Finally, Plebeian Vol. II was successfully launched at CLASSU’s Long-Awaited Spring Spectacular 4 U! We also had our elections, yet another referendum, and a cake with the journal cover printed on it. Plebeian are available in the Lounge and again at the E.J. Pratt Library. The Summer Senate elected at these elections will be responsible for the latest major initiative undertaken by CLASSU: a Dept. of Classics Anti-Calendar. Surveys were done in the last week of March as part of a pilot project, and the results are published in the CLASSU Anti-Calendar. Further surveys were conducted throughout the summer of 2016, and those have been added in as well.

CLASSU began developing a peer mentorship programme, as well as hosting a second successful First Year Orientation in early September 2016, further adding to the ways that the Union has tried to provide support for its students. Building on these information initiatives, throughout the 2016-2017 year, members of the CLASSU executive took to helping with the overhaul of the Department website, which got a fancy upgrade in its interface. CLASSU wanted to also give a bit of a refresh to the information on the undergraduate page, which will soon be updated. In addition, the redesign better integrated CLASSU into the structure. The Senate was also pleased to notice that there was a greater awareness of CLASSU’s existence on campus at all levels—within the undergraduate community in and beyond the Department, with the graduate students, with faculty, and within the larger Arts and Science community.

Building on past successes with greater integration with graduate students, CLASSU co-hosted another academic seminar with graduate students, followed by a Grad Student Meet ‘n’ Greet, which assisted our students to better get to know their graders, instructors, and senior colleagues, as well as providing insight into undertaking graduate studies. Later in the term, CLASSU undertook to try out giving away $500 of pub food and beer—it was a good success! Helping to round out the suite of events in the Fall was a Life of Brian movie night—a Classic by any standard. Fall 2016 also saw the advent of TeaSSU—a study space with tea and the installation of a kettle and tea when the office was open.

In the Lounge, there were several improvements this past year. Starting with a gift from the incoming Vice-President, Samantha Mazzilli, in April 2016, the questionable pillows of FACTSSU fame were replaced with the cheery colours of IKEA. The FACTSSU were posted in the Fall for all to see by the President, Willem Crispin-Frei. Our signage within the Lounge got an upgrade thanks to the truly kallos calligraphy of Sophia Alkhoury. In addition, the Fall term saw the addition of a second library shelf, which has allowed an expansion of our holdings. Lastly, in April, some new chairs were scored from the Department of University Affairs and Advancement to replace the incredibly creaky swivel chairs in the CLASSU Office. At the time of writing, the Senate is still unsure as to what they do, though the previous interlopers from that quadrant of the building, infamous for using our basement toilets, seem to have ceased intruding on our space.

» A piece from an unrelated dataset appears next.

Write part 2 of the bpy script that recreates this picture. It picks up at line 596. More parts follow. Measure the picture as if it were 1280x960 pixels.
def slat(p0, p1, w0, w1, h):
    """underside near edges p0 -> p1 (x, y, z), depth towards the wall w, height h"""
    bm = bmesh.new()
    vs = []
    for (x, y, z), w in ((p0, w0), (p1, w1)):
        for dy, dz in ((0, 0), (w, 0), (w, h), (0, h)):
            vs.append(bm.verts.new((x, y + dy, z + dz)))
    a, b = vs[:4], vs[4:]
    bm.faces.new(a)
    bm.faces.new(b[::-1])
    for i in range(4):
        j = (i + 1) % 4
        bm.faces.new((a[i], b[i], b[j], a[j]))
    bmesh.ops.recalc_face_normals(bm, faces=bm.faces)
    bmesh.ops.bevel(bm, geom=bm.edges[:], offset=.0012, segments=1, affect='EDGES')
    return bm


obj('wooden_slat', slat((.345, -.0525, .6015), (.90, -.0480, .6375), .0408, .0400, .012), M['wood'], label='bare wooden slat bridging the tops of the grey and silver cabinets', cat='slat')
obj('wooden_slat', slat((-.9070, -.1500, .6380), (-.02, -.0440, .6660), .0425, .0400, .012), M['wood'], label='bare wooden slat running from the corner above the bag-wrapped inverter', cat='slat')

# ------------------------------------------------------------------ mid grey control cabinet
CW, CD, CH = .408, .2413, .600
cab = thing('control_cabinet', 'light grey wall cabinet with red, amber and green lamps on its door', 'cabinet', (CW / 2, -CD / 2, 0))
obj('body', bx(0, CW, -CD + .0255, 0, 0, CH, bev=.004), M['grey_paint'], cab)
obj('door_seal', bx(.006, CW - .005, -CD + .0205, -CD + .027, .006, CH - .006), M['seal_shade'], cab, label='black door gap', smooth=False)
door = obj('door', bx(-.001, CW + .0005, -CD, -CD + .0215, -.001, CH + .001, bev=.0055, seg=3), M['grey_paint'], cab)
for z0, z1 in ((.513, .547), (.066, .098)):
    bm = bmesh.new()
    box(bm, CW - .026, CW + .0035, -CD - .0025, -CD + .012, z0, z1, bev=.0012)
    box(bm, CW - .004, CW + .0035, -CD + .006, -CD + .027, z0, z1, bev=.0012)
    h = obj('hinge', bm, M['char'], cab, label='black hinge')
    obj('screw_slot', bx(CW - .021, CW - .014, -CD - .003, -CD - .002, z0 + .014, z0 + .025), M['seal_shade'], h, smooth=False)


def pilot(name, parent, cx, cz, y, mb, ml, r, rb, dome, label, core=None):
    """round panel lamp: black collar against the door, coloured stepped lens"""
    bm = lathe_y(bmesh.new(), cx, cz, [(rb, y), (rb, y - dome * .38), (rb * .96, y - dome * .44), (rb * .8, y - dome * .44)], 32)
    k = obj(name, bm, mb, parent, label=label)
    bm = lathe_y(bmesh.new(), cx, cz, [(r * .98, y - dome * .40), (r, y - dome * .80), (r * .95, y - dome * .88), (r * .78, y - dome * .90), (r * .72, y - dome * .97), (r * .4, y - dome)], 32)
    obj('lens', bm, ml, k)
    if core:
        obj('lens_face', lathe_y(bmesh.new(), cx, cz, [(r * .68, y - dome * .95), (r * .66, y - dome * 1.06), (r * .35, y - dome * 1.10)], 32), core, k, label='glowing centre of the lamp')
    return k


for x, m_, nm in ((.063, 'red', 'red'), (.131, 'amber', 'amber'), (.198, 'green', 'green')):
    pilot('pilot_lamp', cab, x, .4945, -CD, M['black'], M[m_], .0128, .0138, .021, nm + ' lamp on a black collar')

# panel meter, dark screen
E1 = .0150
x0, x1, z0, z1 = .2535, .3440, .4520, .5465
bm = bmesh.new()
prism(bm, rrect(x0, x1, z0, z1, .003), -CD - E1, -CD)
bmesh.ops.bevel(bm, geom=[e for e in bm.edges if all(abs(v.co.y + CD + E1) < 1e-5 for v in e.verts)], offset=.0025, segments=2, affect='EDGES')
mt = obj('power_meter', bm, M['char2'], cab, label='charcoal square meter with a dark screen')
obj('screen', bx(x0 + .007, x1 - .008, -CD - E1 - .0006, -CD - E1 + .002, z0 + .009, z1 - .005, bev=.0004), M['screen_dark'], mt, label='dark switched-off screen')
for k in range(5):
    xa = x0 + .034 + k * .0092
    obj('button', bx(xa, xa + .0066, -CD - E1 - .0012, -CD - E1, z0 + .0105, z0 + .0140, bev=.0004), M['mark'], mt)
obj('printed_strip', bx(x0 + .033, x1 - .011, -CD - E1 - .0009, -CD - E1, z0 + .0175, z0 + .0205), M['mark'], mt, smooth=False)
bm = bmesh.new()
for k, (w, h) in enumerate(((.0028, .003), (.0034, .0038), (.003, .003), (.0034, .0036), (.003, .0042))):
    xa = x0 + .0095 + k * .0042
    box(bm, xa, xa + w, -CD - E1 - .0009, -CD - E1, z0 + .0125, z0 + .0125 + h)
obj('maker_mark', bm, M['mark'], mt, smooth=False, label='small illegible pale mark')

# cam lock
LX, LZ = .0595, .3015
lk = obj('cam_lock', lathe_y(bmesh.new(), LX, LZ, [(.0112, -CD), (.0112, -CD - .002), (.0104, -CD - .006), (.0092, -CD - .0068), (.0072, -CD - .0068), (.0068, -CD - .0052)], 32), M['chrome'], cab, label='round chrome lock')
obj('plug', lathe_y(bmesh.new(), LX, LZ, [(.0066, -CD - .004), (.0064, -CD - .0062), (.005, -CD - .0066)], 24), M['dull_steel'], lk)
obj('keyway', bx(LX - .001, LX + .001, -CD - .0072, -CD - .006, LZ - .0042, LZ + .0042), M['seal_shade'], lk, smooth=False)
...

A second member was added to the CLASSU Pantheon at the Senate’s December Mega Meeting-former CLASSU President Taylor Stark was deified as Divus Starchus by decree of the Senate. After surviving a second round of Senate Bonding Battle Archery in January, CLASSU brought back TeaSSU on Valentine’s Day as Tea(r)SSU—for those whose dates were textbooks (and others who liked tea!). March 2017 was an incredibly busy month for CLASSU, from the third undergraduate conference, the Assembly of the Plebs III (technically the second of its name, but the third conference nonetheless), was hosted in the Department on 10 March 2017. The week before, the first successful Trivia event in a while was also held. Following that, there was the academic seminar on Latin Semantics in Farming Vocabulary with Professor Welsh, and then a successful Backpacks to Briefcases event the week after. We also ran an About the Programme lunch with the Undergraduate Co-ordinator Eph Lytle in addition to having informational interviews with prospective programme majors and minors.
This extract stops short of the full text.